Listed entries:
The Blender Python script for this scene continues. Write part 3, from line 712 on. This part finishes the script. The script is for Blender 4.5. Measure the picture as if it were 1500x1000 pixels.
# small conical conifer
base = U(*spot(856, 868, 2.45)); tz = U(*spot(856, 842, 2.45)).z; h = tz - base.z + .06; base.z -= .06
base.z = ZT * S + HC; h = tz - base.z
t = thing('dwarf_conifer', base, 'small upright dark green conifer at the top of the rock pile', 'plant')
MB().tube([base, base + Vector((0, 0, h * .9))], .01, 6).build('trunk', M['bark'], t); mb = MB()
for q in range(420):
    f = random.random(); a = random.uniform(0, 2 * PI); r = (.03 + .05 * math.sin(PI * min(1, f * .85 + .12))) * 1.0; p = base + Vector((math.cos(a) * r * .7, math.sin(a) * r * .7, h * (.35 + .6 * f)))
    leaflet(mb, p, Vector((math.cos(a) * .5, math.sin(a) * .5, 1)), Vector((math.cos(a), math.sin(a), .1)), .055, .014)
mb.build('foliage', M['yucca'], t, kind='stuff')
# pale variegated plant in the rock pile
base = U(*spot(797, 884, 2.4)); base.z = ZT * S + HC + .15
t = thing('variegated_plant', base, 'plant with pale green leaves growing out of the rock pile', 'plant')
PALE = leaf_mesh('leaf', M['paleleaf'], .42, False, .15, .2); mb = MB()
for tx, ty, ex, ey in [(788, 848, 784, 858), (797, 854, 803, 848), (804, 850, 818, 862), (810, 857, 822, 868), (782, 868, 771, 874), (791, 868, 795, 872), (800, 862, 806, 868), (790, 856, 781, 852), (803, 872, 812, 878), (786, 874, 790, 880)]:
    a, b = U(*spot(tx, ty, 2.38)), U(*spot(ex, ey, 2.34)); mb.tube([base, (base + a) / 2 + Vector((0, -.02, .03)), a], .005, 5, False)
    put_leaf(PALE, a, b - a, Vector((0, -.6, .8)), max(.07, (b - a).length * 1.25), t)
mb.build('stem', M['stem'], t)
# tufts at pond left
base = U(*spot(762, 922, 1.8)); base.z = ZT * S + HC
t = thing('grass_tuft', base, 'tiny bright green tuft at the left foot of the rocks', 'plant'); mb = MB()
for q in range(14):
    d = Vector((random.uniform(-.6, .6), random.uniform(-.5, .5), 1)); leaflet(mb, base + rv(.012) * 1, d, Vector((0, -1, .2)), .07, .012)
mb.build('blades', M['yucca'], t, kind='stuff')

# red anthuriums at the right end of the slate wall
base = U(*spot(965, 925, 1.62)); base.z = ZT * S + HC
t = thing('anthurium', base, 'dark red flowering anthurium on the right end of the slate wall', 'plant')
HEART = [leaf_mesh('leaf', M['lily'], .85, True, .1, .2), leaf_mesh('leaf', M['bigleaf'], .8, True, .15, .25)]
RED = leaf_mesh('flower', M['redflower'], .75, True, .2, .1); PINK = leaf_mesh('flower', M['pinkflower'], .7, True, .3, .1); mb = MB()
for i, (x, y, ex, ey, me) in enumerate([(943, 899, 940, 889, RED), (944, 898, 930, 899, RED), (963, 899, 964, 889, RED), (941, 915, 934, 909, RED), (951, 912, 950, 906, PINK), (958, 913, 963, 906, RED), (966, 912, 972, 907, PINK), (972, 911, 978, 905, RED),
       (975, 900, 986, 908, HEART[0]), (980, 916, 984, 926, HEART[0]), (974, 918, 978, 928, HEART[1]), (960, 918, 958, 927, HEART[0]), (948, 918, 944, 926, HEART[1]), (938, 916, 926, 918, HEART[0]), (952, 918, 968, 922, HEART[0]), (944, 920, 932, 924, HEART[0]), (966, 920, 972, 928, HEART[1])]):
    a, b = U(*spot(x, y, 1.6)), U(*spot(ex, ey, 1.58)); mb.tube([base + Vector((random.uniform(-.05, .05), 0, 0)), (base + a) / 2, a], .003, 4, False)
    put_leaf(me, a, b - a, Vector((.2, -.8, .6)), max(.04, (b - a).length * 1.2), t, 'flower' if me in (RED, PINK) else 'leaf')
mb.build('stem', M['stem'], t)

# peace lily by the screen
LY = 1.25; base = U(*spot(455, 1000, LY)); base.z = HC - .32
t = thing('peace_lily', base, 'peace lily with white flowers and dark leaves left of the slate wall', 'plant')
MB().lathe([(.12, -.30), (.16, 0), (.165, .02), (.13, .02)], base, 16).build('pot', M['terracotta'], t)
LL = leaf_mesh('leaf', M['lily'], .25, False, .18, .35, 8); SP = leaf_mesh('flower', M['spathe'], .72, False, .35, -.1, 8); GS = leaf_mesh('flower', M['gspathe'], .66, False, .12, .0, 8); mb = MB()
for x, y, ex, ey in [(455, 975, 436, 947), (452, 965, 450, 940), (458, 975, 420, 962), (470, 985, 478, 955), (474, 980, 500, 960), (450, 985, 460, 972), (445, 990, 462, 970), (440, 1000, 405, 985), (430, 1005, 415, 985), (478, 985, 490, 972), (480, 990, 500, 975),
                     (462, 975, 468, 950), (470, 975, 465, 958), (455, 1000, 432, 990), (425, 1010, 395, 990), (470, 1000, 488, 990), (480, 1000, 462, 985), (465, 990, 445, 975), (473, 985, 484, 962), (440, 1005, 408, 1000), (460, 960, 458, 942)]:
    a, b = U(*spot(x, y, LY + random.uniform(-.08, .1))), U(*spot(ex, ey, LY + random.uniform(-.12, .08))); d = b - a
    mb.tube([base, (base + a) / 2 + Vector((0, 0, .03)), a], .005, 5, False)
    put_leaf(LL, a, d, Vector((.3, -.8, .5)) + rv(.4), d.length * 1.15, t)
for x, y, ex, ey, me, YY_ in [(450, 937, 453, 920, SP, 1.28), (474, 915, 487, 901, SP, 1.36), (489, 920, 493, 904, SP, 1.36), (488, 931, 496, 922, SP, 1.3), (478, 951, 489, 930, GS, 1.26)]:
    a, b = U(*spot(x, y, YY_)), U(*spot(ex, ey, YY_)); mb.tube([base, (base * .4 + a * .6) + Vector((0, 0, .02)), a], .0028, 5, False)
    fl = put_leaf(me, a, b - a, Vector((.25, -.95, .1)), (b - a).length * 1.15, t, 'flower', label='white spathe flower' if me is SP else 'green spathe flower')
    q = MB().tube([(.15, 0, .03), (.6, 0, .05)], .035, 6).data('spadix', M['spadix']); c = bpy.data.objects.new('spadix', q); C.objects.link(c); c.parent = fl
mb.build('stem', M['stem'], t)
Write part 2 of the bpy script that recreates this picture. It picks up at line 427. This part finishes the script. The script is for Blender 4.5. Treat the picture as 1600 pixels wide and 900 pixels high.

Problem description:
Repeat the data above, word for word.

Task answer:
The Blender Python script for this scene continues. Write part 3, from line 712 on. This part finishes the script. The script is for Blender 4.5. Measure the picture as if it were 1500x1000 pixels.
# small conical conifer
base = U(*spot(856, 868, 2.45)); tz = U(*spot(856, 842, 2.45)).z; h = tz - base.z + .06; base.z -= .06
base.z = ZT * S + HC; h = tz - base.z
t = thing('dwarf_conifer', base, 'small upright dark green conifer at the top of the rock pile', 'plant')
MB().tube([base, base + Vector((0, 0, h * .9))], .01, 6).build('trunk', M['bark'], t); mb = MB()
for q in range(420):
    f = random.random(); a = random.uniform(0, 2 * PI); r = (.03 + .05 * math.sin(PI * min(1, f * .85 + .12))) * 1.0; p = base + Vector((math.cos(a) * r * .7, math.sin(a) * r * .7, h * (.35 + .6 * f)))
    leaflet(mb, p, Vector((math.cos(a) * .5, math.sin(a) * .5, 1)), Vector((math.cos(a), math.sin(a), .1)), .055, .014)
mb.build('foliage', M['yucca'], t, kind='stuff')
# pale variegated plant in the rock pile
base = U(*spot(797, 884, 2.4)); base.z = ZT * S + HC + .15
t = thing('variegated_plant', base, 'plant with pale green leaves growing out of the rock pile', 'plant')
PALE = leaf_mesh('leaf', M['paleleaf'], .42, False, .15, .2); mb = MB()
for tx, ty, ex, ey in [(788, 848, 784, 858), (797, 854, 803, 848), (804, 850, 818, 862), (810, 857, 822, 868), (782, 868, 771, 874), (791, 868, 795, 872), (800, 862, 806, 868), (790, 856, 781, 852), (803, 872, 812, 878), (786, 874, 790, 880)]:
    a, b = U(*spot(tx, ty, 2.38)), U(*spot(ex, ey, 2.34)); mb.tube([base, (base + a) / 2 + Vector((0, -.02, .03)), a], .005, 5, False)
    put_leaf(PALE, a, b - a, Vector((0, -.6, .8)), max(.07, (b - a).length * 1.25), t)
mb.build('stem', M['stem'], t)
# tufts at pond left
base = U(*spot(762, 922, 1.8)); base.z = ZT * S + HC
t = thing('grass_tuft', base, 'tiny bright green tuft at the left foot of the rocks', 'plant'); mb = MB()
for q in range(14):
    d = Vector((random.uniform(-.6, .6), random.uniform(-.5, .5), 1)); leaflet(mb, base + rv(.012) * 1, d, Vector((0, -1, .2)), .07, .012)
mb.build('blades', M['yucca'], t, kind='stuff')

# red anthuriums at the right end of the slate wall
base = U(*spot(965, 925, 1.62)); base.z = ZT * S + HC
t = thing('anthurium', base, 'dark red flowering anthurium on the right end of the slate wall', 'plant')
HEART = [leaf_mesh('leaf', M['lily'], .85, True, .1, .2), leaf_mesh('leaf', M['bigleaf'], .8, True, .15, .25)]
RED = leaf_mesh('flower', M['redflower'], .75, True, .2, .1); PINK = leaf_mesh('flower', M['pinkflower'], .7, True, .3, .1); mb = MB()
for i, (x, y, ex, ey, me) in enumerate([(943, 899, 940, 889, RED), (944, 898, 930, 899, RED), (963, 899, 964, 889, RED), (941, 915, 934, 909, RED), (951, 912, 950, 906, PINK), (958, 913, 963, 906, RED), (966, 912, 972, 907, PINK), (972, 911, 978, 905, RED),
       (975, 900, 986, 908, HEART[0]), (980, 916, 984, 926, HEART[0]), (974, 918, 978, 928, HEART[1]), (960, 918, 958, 927, HEART[0]), (948, 918, 944, 926, HEART[1]), (938, 916, 926, 918, HEART[0]), (952, 918, 968, 922, HEART[0]), (944, 920, 932, 924, HEART[0]), (966, 920, 972, 928, HEART[1])]):
    a, b = U(*spot(x, y, 1.6)), U(*spot(ex, ey, 1.58)); mb.tube([base + Vector((random.uniform(-.05, .05), 0, 0)), (base + a) / 2, a], .003, 4, False)
    put_leaf(me, a, b - a, Vector((.2, -.8, .6)), max(.04, (b - a).length * 1.2), t, 'flower' if me in (RED, PINK) else 'leaf')
mb.build('stem', M['stem'], t)

# peace lily by the screen
LY = 1.25; base = U(*spot(455, 1000, LY)); base.z = HC - .32
t = thing('peace_lily', base, 'peace lily with white flowers and dark leaves left of the slate wall', 'plant')
MB().lathe([(.12, -.30), (.16, 0), (.165, .02), (.13, .02)], base, 16).build('pot', M['terracotta'], t)
LL = leaf_mesh('leaf', M['lily'], .25, False, .18, .35, 8); SP = leaf_mesh('flower', M['spathe'], .72, False, .35, -.1, 8); GS = leaf_mesh('flower', M['gspathe'], .66, False, .12, .0, 8); mb = MB()
for x, y, ex, ey in [(455, 975, 436, 947), (452, 965, 450, 940), (458, 975, 420, 962), (470, 985, 478, 955), (474, 980, 500, 960), (450, 985, 460, 972), (445, 990, 462, 970), (440, 1000, 405, 985), (430, 1005, 415, 985), (478, 985, 490, 972), (480, 990, 500, 975),
                     (462, 975, 468, 950), (470, 975, 465, 958), (455, 1000, 432, 990), (425, 1010, 395, 990), (470, 1000, 488, 990), (480, 1000, 462, 985), (465, 990, 445, 975), (473, 985, 484, 962), (440, 1005, 408, 1000), (460, 960, 458, 942)]:
    a, b = U(*spot(x, y, LY + random.uniform(-.08, .1))), U(*spot(ex, ey, LY + random.uniform(-.12, .08))); d = b - a
    mb.tube([base, (base + a) / 2 + Vector((0, 0, .03)), a], .005, 5, False)
    put_leaf(LL, a, d, Vector((.3, -.8, .5)) + rv(.4), d.length * 1.15, t)
for x, y, ex, ey, me, YY_ in [(450, 937, 453, 920, SP, 1.28), (474, 915, 487, 901, SP, 1.36), (489, 920, 493, 904, SP, 1.36), (488, 931, 496, 922, SP, 1.3), (478, 951, 489, 930, GS, 1.26)]:
    a, b = U(*spot(x, y, YY_)), U(*spot(ex, ey, YY_)); mb.tube([base, (base * .4 + a * .6) + Vector((0, 0, .02)), a], .0028, 5, False)
    fl = put_leaf(me, a, b - a, Vector((.25, -.95, .1)), (b - a).length * 1.15, t, 'flower', label='white spathe flower' if me is SP else 'green spathe flower')
    q = MB().tube([(.15, 0, .03), (.6, 0, .05)], .035, 6).data('spadix', M['spadix']); c = bpy.data.objects.new('spadix', q); C.objects.link(c); c.parent = fl
mb.build('stem', M['stem'], t)
Write part 2 of the bpy script that recreates this picture. It picks up at line 427. This part finishes the script. The script is for Blender 4.5. Treat the picture as 1600 pixels wide and 900 pixels high.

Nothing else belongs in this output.